What do most people use their tablet computers for? They use them for casual web browsing, playing with Facebook and other online games. There is no reading done not any serious work. Lacking a keyboard, nobody wants to use a tablet computer seriously. Speaking from personal experience, I had a color tablet. It was OK until I breathed on it and then the screen went bananas. That was a total waste of time. I never read a single book on it - not because I didn't have a book but because I didn't like reading off a glowing screen. It was not relaxing. I spent 90% of my time messing about with websites etc - most of which wouldn't work well without a desktop anyway. So, I sold the blasted thing. Tablets are not serious devices, they're for people with money to throw around to play with. They're adult toys though most adults would not have the guts to admit that. It's a bit like smartphones. They're just toys too. I have one and I admit I spend most of my time playing with it when I'm not working.

What about black & white e readers? They're much easier to read though the text is far from black and the background is far from white or even page color. It's like reading darker grey on lighter grey. Then there's that horrible and distracting flicker every time the page has to turn. It's all very unsatisfactory and very unnatural. 

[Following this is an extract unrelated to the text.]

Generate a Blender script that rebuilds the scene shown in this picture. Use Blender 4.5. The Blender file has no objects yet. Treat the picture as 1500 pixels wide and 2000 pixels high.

I see the array of ebooks online and ereaders just seem to have allowed people to churn out ebooks of minuscule lengths and minimal quality for maximum prices. I have had the opportunity through work to see some of them and have not been favorably impressed. It is unsurprising that amidst this sea of trash that my ebook can't even be found. At least with Amazon, the print editions can be found and purchased. I do not see the situation as improving. There is zero editorial control of ebooks for quality, content or length.